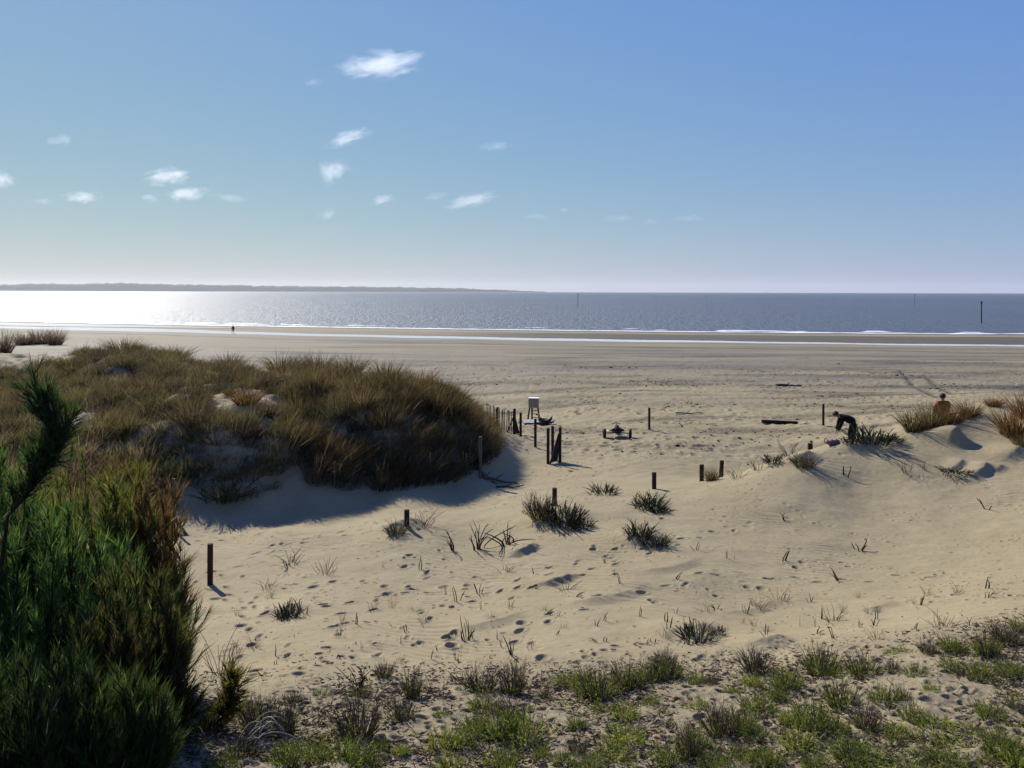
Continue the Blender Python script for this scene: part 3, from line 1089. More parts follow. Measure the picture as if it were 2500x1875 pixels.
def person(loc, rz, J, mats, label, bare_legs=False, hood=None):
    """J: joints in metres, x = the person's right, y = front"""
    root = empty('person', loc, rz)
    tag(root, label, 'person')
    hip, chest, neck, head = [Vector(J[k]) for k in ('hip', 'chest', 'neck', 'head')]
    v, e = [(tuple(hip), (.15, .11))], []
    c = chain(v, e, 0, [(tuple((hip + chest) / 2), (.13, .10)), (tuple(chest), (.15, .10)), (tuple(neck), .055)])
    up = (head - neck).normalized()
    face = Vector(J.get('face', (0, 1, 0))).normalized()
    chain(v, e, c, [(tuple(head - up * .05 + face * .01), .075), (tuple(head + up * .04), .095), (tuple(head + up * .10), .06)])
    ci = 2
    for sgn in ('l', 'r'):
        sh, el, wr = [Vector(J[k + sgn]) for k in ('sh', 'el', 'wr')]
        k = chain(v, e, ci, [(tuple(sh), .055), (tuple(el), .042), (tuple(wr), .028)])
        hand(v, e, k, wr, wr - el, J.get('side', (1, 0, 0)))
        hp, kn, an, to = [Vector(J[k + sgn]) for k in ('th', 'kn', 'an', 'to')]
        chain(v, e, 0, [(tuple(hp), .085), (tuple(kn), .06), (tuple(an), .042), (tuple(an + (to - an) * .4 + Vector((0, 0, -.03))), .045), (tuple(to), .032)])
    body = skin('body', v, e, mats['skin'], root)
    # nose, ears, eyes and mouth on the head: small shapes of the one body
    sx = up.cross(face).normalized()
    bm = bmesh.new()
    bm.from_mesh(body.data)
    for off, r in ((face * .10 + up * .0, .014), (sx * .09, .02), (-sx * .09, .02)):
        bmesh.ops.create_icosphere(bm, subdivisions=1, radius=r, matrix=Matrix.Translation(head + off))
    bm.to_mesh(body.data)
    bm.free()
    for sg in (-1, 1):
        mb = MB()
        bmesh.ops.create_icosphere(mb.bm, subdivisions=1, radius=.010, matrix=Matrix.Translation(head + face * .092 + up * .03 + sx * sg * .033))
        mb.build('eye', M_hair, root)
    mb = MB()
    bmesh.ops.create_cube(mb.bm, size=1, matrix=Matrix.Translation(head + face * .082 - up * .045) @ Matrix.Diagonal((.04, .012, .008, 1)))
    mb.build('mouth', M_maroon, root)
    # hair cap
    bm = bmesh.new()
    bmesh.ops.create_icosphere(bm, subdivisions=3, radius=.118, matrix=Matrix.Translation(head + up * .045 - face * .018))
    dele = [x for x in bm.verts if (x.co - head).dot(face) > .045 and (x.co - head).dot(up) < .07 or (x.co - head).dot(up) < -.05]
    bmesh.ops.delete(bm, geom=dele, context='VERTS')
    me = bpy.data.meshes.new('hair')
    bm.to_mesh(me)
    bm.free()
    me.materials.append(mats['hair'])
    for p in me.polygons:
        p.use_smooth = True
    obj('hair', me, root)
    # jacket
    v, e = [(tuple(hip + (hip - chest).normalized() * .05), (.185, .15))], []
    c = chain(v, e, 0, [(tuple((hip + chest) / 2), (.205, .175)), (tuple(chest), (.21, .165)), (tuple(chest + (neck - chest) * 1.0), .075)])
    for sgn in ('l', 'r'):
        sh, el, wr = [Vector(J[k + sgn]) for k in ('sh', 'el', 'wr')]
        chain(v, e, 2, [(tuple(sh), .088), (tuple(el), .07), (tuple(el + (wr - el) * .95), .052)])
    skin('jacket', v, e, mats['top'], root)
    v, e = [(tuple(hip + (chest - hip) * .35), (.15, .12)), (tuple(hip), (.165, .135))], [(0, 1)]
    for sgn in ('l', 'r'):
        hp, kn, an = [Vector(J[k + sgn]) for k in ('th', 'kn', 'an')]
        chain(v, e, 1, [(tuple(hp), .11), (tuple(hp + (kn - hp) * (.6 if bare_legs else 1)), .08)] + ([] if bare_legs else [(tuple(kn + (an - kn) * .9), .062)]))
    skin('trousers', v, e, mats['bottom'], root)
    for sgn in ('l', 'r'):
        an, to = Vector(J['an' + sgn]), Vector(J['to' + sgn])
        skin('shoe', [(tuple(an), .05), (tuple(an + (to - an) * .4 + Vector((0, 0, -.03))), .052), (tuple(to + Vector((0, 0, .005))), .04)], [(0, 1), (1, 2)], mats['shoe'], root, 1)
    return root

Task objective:
Transcribe all the data word for word; the images stay out.

Task output:
Continue the Blender Python script for this scene: part 3, from line 1089. More parts follow. Measure the picture as if it were 2500x1875 pixels.
def person(loc, rz, J, mats, label, bare_legs=False, hood=None):
    """J: joints in metres, x = the person's right, y = front"""
    root = empty('person', loc, rz)
    tag(root, label, 'person')
    hip, chest, neck, head = [Vector(J[k]) for k in ('hip', 'chest', 'neck', 'head')]
    v, e = [(tuple(hip), (.15, .11))], []
    c = chain(v, e, 0, [(tuple((hip + chest) / 2), (.13, .10)), (tuple(chest), (.15, .10)), (tuple(neck), .055)])
    up = (head - neck).normalized()
    face = Vector(J.get('face', (0, 1, 0))).normalized()
    chain(v, e, c, [(tuple(head - up * .05 + face * .01), .075), (tuple(head + up * .04), .095), (tuple(head + up * .10), .06)])
    ci = 2
    for sgn in ('l', 'r'):
        sh, el, wr = [Vector(J[k + sgn]) for k in ('sh', 'el', 'wr')]
        k = chain(v, e, ci, [(tuple(sh), .055), (tuple(el), .042), (tuple(wr), .028)])
        hand(v, e, k, wr, wr - el, J.get('side', (1, 0, 0)))
        hp, kn, an, to = [Vector(J[k + sgn]) for k in ('th', 'kn', 'an', 'to')]
        chain(v, e, 0, [(tuple(hp), .085), (tuple(kn), .06), (tuple(an), .042), (tuple(an + (to - an) * .4 + Vector((0, 0, -.03))), .045), (tuple(to), .032)])
    body = skin('body', v, e, mats['skin'], root)
    # nose, ears, eyes and mouth on the head: small shapes of the one body
    sx = up.cross(face).normalized()
    bm = bmesh.new()
    bm.from_mesh(body.data)
    for off, r in ((face * .10 + up * .0, .014), (sx * .09, .02), (-sx * .09, .02)):
        bmesh.ops.create_icosphere(bm, subdivisions=1, radius=r, matrix=Matrix.Translation(head + off))
    bm.to_mesh(body.data)
    bm.free()
    for sg in (-1, 1):
        mb = MB()
        bmesh.ops.create_icosphere(mb.bm, subdivisions=1, radius=.010, matrix=Matrix.Translation(head + face * .092 + up * .03 + sx * sg * .033))
        mb.build('eye', M_hair, root)
    mb = MB()
    bmesh.ops.create_cube(mb.bm, size=1, matrix=Matrix.Translation(head + face * .082 - up * .045) @ Matrix.Diagonal((.04, .012, .008, 1)))
    mb.build('mouth', M_maroon, root)
    # hair cap
    bm = bmesh.new()
    bmesh.ops.create_icosphere(bm, subdivisions=3, radius=.118, matrix=Matrix.Translation(head + up * .045 - face * .018))
    dele = [x for x in bm.verts if (x.co - head).dot(face) > .045 and (x.co - head).dot(up) < .07 or (x.co - head).dot(up) < -.05]
    bmesh.ops.delete(bm, geom=dele, context='VERTS')
    me = bpy.data.meshes.new('hair')
    bm.to_mesh(me)
    bm.free()
    me.materials.append(mats['hair'])
    for p in me.polygons:
        p.use_smooth = True
    obj('hair', me, root)
    # jacket
    v, e = [(tuple(hip + (hip - chest).normalized() * .05), (.185, .15))], []
    c = chain(v, e, 0, [(tuple((hip + chest) / 2), (.205, .175)), (tuple(chest), (.21, .165)), (tuple(chest + (neck - chest) * 1.0), .075)])
    for sgn in ('l', 'r'):
        sh, el, wr = [Vector(J[k + sgn]) for k in ('sh', 'el', 'wr')]
        chain(v, e, 2, [(tuple(sh), .088), (tuple(el), .07), (tuple(el + (wr - el) * .95), .052)])
    skin('jacket', v, e, mats['top'], root)
    v, e = [(tuple(hip + (chest - hip) * .35), (.15, .12)), (tuple(hip), (.165, .135))], [(0, 1)]
    for sgn in ('l', 'r'):
        hp, kn, an = [Vector(J[k + sgn]) for k in ('th', 'kn', 'an')]
        chain(v, e, 1, [(tuple(hp), .11), (tuple(hp + (kn - hp) * (.6 if bare_legs else 1)), .08)] + ([] if bare_legs else [(tuple(kn + (an - kn) * .9), .062)]))
    skin('trousers', v, e, mats['bottom'], root)
    for sgn in ('l', 'r'):
        an, to = Vector(J['an' + sgn]), Vector(J['to' + sgn])
        skin('shoe', [(tuple(an), .05), (tuple(an + (to - an) * .4 + Vector((0, 0, -.03))), .052), (tuple(to + Vector((0, 0, .005))), .04)], [(0, 1), (1, 2)], mats['shoe'], root, 1)
    return root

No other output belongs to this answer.